The task
Repeat the material exactly, every line of it.

(Rows from a 3D scene dataset)

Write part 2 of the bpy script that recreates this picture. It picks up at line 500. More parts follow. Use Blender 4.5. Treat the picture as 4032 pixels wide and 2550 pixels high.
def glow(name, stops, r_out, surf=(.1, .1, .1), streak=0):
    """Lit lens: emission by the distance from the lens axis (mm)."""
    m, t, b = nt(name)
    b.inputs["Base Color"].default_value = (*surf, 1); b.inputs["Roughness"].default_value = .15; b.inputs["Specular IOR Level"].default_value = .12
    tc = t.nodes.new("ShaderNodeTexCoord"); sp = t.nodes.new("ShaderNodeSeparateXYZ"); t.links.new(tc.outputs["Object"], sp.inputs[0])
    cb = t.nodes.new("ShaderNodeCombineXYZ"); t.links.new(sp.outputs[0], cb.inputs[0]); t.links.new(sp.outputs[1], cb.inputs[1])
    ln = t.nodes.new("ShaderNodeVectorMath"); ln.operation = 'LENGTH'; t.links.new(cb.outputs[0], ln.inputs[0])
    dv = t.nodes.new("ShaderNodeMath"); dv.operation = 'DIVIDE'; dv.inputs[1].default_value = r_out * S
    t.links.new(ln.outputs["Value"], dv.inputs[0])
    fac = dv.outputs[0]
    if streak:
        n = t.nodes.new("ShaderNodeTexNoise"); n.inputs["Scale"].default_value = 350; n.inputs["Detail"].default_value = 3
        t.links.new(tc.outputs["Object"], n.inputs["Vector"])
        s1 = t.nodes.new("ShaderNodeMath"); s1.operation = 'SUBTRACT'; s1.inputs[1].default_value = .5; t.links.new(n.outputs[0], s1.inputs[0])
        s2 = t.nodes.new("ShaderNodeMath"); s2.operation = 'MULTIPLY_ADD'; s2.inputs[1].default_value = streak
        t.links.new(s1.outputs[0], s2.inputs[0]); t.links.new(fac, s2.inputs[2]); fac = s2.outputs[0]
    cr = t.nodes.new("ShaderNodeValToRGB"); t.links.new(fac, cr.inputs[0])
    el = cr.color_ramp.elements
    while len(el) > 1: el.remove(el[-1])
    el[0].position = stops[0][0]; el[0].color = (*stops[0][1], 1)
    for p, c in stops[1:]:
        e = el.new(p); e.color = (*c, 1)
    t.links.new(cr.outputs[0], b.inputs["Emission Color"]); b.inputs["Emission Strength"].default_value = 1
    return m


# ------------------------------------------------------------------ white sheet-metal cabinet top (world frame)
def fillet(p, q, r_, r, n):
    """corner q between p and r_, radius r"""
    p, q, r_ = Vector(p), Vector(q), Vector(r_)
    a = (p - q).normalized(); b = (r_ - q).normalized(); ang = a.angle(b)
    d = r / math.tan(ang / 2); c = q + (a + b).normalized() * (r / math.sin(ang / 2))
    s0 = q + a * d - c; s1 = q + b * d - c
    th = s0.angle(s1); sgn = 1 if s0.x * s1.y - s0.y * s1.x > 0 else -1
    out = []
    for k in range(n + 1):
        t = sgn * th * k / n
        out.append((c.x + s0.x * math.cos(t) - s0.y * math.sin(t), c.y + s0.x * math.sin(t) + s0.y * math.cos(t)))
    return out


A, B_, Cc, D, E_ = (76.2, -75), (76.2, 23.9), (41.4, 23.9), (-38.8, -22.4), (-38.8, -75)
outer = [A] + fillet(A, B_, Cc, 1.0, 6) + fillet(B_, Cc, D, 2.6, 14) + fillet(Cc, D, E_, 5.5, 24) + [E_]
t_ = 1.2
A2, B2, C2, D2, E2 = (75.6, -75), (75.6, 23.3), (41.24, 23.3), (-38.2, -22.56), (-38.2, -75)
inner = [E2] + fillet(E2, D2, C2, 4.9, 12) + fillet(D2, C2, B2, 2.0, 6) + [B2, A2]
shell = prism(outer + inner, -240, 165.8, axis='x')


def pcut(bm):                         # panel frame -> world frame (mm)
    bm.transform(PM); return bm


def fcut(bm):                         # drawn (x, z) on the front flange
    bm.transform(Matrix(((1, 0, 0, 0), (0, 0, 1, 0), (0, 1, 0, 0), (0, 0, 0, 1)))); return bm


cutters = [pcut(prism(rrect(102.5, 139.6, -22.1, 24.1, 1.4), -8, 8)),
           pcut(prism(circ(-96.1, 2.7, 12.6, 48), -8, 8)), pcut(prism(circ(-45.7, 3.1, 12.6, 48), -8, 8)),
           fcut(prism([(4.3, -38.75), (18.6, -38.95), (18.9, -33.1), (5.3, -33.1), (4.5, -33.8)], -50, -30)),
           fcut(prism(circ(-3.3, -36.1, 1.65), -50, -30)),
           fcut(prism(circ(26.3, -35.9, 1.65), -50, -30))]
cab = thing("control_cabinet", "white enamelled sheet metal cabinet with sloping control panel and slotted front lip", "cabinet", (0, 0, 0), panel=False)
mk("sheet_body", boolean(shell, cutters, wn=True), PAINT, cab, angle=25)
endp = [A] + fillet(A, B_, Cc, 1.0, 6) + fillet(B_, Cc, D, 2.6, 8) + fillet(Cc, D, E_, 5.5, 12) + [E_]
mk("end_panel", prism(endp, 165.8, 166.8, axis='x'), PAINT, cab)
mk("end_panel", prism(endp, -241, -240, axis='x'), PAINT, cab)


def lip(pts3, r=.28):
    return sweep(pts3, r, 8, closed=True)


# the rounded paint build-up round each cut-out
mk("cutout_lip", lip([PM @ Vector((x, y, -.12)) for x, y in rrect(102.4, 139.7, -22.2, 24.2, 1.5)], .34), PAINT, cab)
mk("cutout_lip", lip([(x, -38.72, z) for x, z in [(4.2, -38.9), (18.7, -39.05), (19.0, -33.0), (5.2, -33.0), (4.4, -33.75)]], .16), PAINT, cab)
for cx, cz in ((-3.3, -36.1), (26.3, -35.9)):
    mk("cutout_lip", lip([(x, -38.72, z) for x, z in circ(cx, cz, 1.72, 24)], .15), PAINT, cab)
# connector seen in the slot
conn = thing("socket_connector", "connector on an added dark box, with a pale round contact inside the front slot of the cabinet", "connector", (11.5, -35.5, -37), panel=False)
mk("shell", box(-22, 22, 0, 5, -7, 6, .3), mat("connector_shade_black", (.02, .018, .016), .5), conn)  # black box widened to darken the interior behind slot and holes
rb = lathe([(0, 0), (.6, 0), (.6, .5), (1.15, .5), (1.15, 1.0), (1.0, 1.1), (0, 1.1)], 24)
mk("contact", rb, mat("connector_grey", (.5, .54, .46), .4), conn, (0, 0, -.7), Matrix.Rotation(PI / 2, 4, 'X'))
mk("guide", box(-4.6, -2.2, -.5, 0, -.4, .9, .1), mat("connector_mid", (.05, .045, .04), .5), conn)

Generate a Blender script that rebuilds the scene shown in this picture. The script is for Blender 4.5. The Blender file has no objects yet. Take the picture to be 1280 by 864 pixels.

Answer to the problem
Write part 2 of the bpy script that recreates this picture. It picks up at line 500. More parts follow. Use Blender 4.5. Treat the picture as 4032 pixels wide and 2550 pixels high.
def glow(name, stops, r_out, surf=(.1, .1, .1), streak=0):
    """Lit lens: emission by the distance from the lens axis (mm)."""
    m, t, b = nt(name)
    b.inputs["Base Color"].default_value = (*surf, 1); b.inputs["Roughness"].default_value = .15; b.inputs["Specular IOR Level"].default_value = .12
    tc = t.nodes.new("ShaderNodeTexCoord"); sp = t.nodes.new("ShaderNodeSeparateXYZ"); t.links.new(tc.outputs["Object"], sp.inputs[0])
    cb = t.nodes.new("ShaderNodeCombineXYZ"); t.links.new(sp.outputs[0], cb.inputs[0]); t.links.new(sp.outputs[1], cb.inputs[1])
    ln = t.nodes.new("ShaderNodeVectorMath"); ln.operation = 'LENGTH'; t.links.new(cb.outputs[0], ln.inputs[0])
    dv = t.nodes.new("ShaderNodeMath"); dv.operation = 'DIVIDE'; dv.inputs[1].default_value = r_out * S
    t.links.new(ln.outputs["Value"], dv.inputs[0])
    fac = dv.outputs[0]
    if streak:
        n = t.nodes.new("ShaderNodeTexNoise"); n.inputs["Scale"].default_value = 350; n.inputs["Detail"].default_value = 3
        t.links.new(tc.outputs["Object"], n.inputs["Vector"])
        s1 = t.nodes.new("ShaderNodeMath"); s1.operation = 'SUBTRACT'; s1.inputs[1].default_value = .5; t.links.new(n.outputs[0], s1.inputs[0])
        s2 = t.nodes.new("ShaderNodeMath"); s2.operation = 'MULTIPLY_ADD'; s2.inputs[1].default_value = streak
        t.links.new(s1.outputs[0], s2.inputs[0]); t.links.new(fac, s2.inputs[2]); fac = s2.outputs[0]
    cr = t.nodes.new("ShaderNodeValToRGB"); t.links.new(fac, cr.inputs[0])
    el = cr.color_ramp.elements
    while len(el) > 1: el.remove(el[-1])
    el[0].position = stops[0][0]; el[0].color = (*stops[0][1], 1)
    for p, c in stops[1:]:
        e = el.new(p); e.color = (*c, 1)
    t.links.new(cr.outputs[0], b.inputs["Emission Color"]); b.inputs["Emission Strength"].default_value = 1
    return m


# ------------------------------------------------------------------ white sheet-metal cabinet top (world frame)
def fillet(p, q, r_, r, n):
    """corner q between p and r_, radius r"""
    p, q, r_ = Vector(p), Vector(q), Vector(r_)
    a = (p - q).normalized(); b = (r_ - q).normalized(); ang = a.angle(b)
    d = r / math.tan(ang / 2); c = q + (a + b).normalized() * (r / math.sin(ang / 2))
    s0 = q + a * d - c; s1 = q + b * d - c
    th = s0.angle(s1); sgn = 1 if s0.x * s1.y - s0.y * s1.x > 0 else -1
    out = []
    for k in range(n + 1):
        t = sgn * th * k / n
        out.append((c.x + s0.x * math.cos(t) - s0.y * math.sin(t), c.y + s0.x * math.sin(t) + s0.y * math.cos(t)))
    return out


A, B_, Cc, D, E_ = (76.2, -75), (76.2, 23.9), (41.4, 23.9), (-38.8, -22.4), (-38.8, -75)
outer = [A] + fillet(A, B_, Cc, 1.0, 6) + fillet(B_, Cc, D, 2.6, 14) + fillet(Cc, D, E_, 5.5, 24) + [E_]
t_ = 1.2
A2, B2, C2, D2, E2 = (75.6, -75), (75.6, 23.3), (41.24, 23.3), (-38.2, -22.56), (-38.2, -75)
inner = [E2] + fillet(E2, D2, C2, 4.9, 12) + fillet(D2, C2, B2, 2.0, 6) + [B2, A2]
shell = prism(outer + inner, -240, 165.8, axis='x')


def pcut(bm):                         # panel frame -> world frame (mm)
    bm.transform(PM); return bm


def fcut(bm):                         # drawn (x, z) on the front flange
    bm.transform(Matrix(((1, 0, 0, 0), (0, 0, 1, 0), (0, 1, 0, 0), (0, 0, 0, 1)))); return bm


cutters = [pcut(prism(rrect(102.5, 139.6, -22.1, 24.1, 1.4), -8, 8)),
           pcut(prism(circ(-96.1, 2.7, 12.6, 48), -8, 8)), pcut(prism(circ(-45.7, 3.1, 12.6, 48), -8, 8)),
           fcut(prism([(4.3, -38.75), (18.6, -38.95), (18.9, -33.1), (5.3, -33.1), (4.5, -33.8)], -50, -30)),
           fcut(prism(circ(-3.3, -36.1, 1.65), -50, -30)),
           fcut(prism(circ(26.3, -35.9, 1.65), -50, -30))]
cab = thing("control_cabinet", "white enamelled sheet metal cabinet with sloping control panel and slotted front lip", "cabinet", (0, 0, 0), panel=False)
mk("sheet_body", boolean(shell, cutters, wn=True), PAINT, cab, angle=25)
endp = [A] + fillet(A, B_, Cc, 1.0, 6) + fillet(B_, Cc, D, 2.6, 8) + fillet(Cc, D, E_, 5.5, 12) + [E_]
mk("end_panel", prism(endp, 165.8, 166.8, axis='x'), PAINT, cab)
mk("end_panel", prism(endp, -241, -240, axis='x'), PAINT, cab)


def lip(pts3, r=.28):
    return sweep(pts3, r, 8, closed=True)


# the rounded paint build-up round each cut-out
mk("cutout_lip", lip([PM @ Vector((x, y, -.12)) for x, y in rrect(102.4, 139.7, -22.2, 24.2, 1.5)], .34), PAINT, cab)
mk("cutout_lip", lip([(x, -38.72, z) for x, z in [(4.2, -38.9), (18.7, -39.05), (19.0, -33.0), (5.2, -33.0), (4.4, -33.75)]], .16), PAINT, cab)
for cx, cz in ((-3.3, -36.1), (26.3, -35.9)):
    mk("cutout_lip", lip([(x, -38.72, z) for x, z in circ(cx, cz, 1.72, 24)], .15), PAINT, cab)
# connector seen in the slot
conn = thing("socket_connector", "connector on an added dark box, with a pale round contact inside the front slot of the cabinet", "connector", (11.5, -35.5, -37), panel=False)
mk("shell", box(-22, 22, 0, 5, -7, 6, .3), mat("connector_shade_black", (.02, .018, .016), .5), conn)  # black box widened to darken the interior behind slot and holes
rb = lathe([(0, 0), (.6, 0), (.6, .5), (1.15, .5), (1.15, 1.0), (1.0, 1.1), (0, 1.1)], 24)
mk("contact", rb, mat("connector_grey", (.5, .54, .46), .4), conn, (0, 0, -.7), Matrix.Rotation(PI / 2, 4, 'X'))
mk("guide", box(-4.6, -2.2, -.5, 0, -.4, .9, .1), mat("connector_mid", (.05, .045, .04), .5), conn)

Generate a Blender script that rebuilds the scene shown in this picture. The script is for Blender 4.5. The Blender file has no objects yet. Take the picture to be 1280 by 864 pixels.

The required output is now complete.